Koschitzki a pris la tête du mouvement d’opposition au projet, qui regroupe des élus de Die Linke, des Verts, et l’initiative «lerosepue» qui se révolte contre l’hégémonie du rose dans l’univers des fillettes. Alessa, 21 ans, les yeux brillants devant une robe en lamé et paillettes, s’étonne également de ces points de vue tranchés. Elle est venue dès l’ouverture, invitée par sa meilleure amie, Amanda. Elles qui ont grandi avec Barbie assurent ne pas avoir été influencées par l’image anorexique et sexiste que renvoie cette poupée aux mensurations improbables.

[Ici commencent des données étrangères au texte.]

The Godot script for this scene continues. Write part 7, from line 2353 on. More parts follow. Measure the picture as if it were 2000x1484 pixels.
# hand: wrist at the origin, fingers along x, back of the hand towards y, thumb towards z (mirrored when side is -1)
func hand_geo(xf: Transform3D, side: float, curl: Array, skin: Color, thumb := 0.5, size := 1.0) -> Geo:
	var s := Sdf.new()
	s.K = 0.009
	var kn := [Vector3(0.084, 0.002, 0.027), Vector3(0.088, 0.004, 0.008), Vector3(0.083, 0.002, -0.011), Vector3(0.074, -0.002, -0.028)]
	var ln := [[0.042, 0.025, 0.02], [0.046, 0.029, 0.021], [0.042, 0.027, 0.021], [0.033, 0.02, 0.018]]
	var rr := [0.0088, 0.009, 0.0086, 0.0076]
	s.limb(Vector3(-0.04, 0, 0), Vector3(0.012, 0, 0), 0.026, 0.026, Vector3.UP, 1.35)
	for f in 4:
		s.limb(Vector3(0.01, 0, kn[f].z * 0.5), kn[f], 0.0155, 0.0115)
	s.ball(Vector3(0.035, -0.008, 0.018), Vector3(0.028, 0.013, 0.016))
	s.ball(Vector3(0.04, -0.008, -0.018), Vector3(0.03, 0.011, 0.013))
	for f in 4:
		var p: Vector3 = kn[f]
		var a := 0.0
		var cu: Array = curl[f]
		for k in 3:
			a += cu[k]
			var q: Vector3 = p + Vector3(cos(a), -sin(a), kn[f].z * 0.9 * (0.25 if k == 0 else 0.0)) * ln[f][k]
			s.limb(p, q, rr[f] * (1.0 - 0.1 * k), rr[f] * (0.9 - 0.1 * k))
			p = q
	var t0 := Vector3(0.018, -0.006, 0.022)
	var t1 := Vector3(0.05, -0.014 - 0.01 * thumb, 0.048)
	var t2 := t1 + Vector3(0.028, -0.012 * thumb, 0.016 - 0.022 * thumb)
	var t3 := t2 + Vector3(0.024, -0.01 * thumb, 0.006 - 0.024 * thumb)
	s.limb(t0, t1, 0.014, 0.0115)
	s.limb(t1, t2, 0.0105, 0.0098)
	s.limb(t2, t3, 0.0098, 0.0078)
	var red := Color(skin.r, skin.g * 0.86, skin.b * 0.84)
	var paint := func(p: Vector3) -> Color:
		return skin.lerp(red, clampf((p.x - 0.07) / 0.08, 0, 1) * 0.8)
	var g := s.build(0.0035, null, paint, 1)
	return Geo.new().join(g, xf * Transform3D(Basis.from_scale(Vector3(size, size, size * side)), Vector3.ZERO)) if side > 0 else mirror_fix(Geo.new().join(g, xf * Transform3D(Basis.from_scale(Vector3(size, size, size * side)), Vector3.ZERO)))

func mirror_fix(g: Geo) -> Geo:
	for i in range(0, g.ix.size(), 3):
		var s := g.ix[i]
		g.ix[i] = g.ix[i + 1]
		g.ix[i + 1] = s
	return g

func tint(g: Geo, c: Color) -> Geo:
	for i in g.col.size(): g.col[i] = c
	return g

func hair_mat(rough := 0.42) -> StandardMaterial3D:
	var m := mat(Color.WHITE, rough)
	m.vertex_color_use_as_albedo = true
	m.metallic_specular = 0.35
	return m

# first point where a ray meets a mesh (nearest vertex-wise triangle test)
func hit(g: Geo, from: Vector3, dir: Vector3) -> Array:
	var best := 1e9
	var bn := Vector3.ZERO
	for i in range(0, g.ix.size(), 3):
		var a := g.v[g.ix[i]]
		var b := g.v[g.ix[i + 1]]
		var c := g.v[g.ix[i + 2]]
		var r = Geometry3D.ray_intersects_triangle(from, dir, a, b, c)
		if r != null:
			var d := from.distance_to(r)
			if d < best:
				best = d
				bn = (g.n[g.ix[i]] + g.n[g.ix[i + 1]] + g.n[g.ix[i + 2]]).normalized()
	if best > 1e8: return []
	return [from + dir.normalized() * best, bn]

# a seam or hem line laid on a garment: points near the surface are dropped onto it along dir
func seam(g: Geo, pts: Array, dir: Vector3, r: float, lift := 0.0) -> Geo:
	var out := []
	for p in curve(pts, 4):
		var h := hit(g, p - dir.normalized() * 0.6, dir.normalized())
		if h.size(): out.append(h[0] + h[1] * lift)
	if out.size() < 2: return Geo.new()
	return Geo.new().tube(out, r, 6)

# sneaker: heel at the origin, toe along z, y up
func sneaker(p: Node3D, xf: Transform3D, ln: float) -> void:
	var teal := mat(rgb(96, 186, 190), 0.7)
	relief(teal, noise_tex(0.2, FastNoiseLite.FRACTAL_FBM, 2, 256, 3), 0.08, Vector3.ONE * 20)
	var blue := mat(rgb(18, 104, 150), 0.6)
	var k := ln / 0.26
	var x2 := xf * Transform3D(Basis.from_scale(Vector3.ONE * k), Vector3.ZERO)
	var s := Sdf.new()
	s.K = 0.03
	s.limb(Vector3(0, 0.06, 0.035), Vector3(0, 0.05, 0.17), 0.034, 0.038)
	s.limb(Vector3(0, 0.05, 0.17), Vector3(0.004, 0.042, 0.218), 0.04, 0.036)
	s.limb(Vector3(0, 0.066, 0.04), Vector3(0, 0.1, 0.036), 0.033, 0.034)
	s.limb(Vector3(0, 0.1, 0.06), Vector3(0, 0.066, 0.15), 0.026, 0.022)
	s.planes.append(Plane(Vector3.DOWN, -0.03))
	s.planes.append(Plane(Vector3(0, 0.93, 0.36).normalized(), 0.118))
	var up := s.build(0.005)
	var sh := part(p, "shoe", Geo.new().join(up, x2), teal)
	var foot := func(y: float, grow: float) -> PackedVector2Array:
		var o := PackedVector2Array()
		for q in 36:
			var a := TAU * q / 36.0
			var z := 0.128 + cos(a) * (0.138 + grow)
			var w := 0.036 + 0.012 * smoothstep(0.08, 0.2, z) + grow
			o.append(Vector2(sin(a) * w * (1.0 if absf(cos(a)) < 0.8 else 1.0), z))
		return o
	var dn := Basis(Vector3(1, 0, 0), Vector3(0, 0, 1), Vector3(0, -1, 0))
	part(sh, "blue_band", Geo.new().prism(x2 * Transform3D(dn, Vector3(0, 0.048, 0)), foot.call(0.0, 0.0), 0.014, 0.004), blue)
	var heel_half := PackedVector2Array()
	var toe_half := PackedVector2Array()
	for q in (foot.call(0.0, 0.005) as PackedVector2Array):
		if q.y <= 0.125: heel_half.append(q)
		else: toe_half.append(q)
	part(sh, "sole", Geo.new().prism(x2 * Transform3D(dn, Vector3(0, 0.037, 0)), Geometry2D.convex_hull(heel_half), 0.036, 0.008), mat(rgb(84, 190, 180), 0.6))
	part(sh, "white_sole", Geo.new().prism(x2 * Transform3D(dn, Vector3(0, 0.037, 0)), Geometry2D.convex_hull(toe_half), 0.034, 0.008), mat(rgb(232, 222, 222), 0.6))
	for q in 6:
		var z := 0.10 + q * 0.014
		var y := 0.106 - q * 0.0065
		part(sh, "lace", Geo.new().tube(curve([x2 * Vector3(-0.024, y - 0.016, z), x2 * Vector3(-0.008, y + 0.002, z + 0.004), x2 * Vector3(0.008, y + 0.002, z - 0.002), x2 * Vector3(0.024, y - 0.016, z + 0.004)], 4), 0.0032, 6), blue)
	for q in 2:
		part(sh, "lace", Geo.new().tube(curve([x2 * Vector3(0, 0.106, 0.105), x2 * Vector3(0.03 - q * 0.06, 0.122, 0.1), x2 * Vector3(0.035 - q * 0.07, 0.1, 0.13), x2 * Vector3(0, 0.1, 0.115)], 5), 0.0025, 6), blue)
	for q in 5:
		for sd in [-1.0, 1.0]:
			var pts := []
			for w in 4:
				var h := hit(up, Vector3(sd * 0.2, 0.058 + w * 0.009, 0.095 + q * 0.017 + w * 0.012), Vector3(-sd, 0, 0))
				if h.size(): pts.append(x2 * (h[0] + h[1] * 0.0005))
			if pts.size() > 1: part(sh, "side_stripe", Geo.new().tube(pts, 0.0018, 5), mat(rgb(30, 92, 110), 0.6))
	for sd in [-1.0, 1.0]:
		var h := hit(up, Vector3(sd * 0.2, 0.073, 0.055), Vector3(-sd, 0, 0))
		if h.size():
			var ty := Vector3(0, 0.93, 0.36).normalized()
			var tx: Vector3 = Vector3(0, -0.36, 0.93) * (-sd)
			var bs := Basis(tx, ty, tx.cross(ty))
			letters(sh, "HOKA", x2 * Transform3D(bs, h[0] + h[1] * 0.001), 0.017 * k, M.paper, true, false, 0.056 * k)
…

Barbie à Berlin, c’est un peu un retour aux sources pour la figurine créée par le fabricant de jouets américain Mattel en 1959. La première Barbie a été conçue par Ruth Handler, alors vice-présidente de Mattel, pour sa fille Barbara dite Barbie, au retour d’un voyage en Allemagne. Ruth Handler avait découvert en RFA «Bild Lilly», une poupée adulte à taille de guêpe, forte poitrine et longues jambes, tout droit sortie d’une série de bande dessinée à succès présentée alors chaque jour dans le quotidien Bild Zeitung. Dans les années 50, Bild Lilly était le symbole de la Fraülein du miracle économique allemand: sexy mais sage, destinée à un beau mariage et à un avenir certain de maîtresse de maison. La carrière de Barbie est pourtant impressionnante: la poupée la plus vendue au monde a été candidate à l’élection présidentielle, cosmonaute ou chirurgienne.